Man missing for 60 years returns home

A popular South African Broadcasting Corporation television program, Khumbulekhaya (longing for home), has reunited Ranko Peter Selato of Morwa with his family after a 60-year separation.

Selato was last seen in the 1940s when he quietly disappeared and went to South Africa to seek employment without the knowledge of the family.

His family thought he had long died.

Now the man is back and the family is throwing a well come party next weekend, with village leaders expected to attend.

“I am happy that I am now home after so many years away,” Selato, now aged 78, told the Sunday Standard, on Friday.

He explained that he left his home village of Morwa in the 1940s without the knowledge of his family members and went to South Africa to seek employment in the mines.

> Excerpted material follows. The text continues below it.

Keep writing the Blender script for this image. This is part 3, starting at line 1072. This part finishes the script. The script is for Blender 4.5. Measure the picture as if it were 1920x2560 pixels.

Selato said there were no borders at that time and he simply went through Mafikeng enroute to Gauteng where he was hopeful to find work and a decent home.

“I did not find what I wanted,” he said. “I survived on piece jobs.”

Selato said he witnessed the hardship and the cruelty of apartheid to blacks and changed his names so that he could get his “green pass” so as to qualify to also get a house.

He revealed that he once had his own family there but, unfortunately, his wife and child died, leaving him alone again.

He stated that he eventually found refuge at one of the old age homes in Gauteng until one of his friends contacted the producers of the television programme, Khumbulekhaya, and they aired his appeal to find his relatives in Botswana.

“I thought my brother was dead,” said his younger brother, Ipelegeng.

He said there were about nine in their family of six boys and three girls but now only three men are still alive.

Ipelegeng said that one evening, while he was at the cattle post, he received a call from his wife claiming that his brother appeared on TV but he dismissed that as a joke.

He reluctantly and suspiciously started to take note after someone else called saying the same thing and, the following morning, returned home where everyone was talking about who they saw on television.

He said without wasting time, a relative in Ramotswa contacted SABC-TV.

“I could not believe my eyes when the crew of Khumbulekhaya brought home my brother who cried like a child as he disembarked from a black jeep,” Ipelegeng recalls. “This coming weekend there will be a big welcome party where a cow will be slaughtered.”

He said he is very pleased that his brother returned alive and that plans to get him an “O Mang” are under way.

“I am happy that the old man has finally come home after so many years away,” said Morwa Village headman, Erick Ntshole.

He said that Selato had already been brought to his office to assist him to apply for an ID so that he becomes a Motswana.

Ntshole applauded the TV program for a job well done.

“I believe that there are still other Batswana in South Africa who are trying to locate their families in Botswana; the families must not give up,” he said.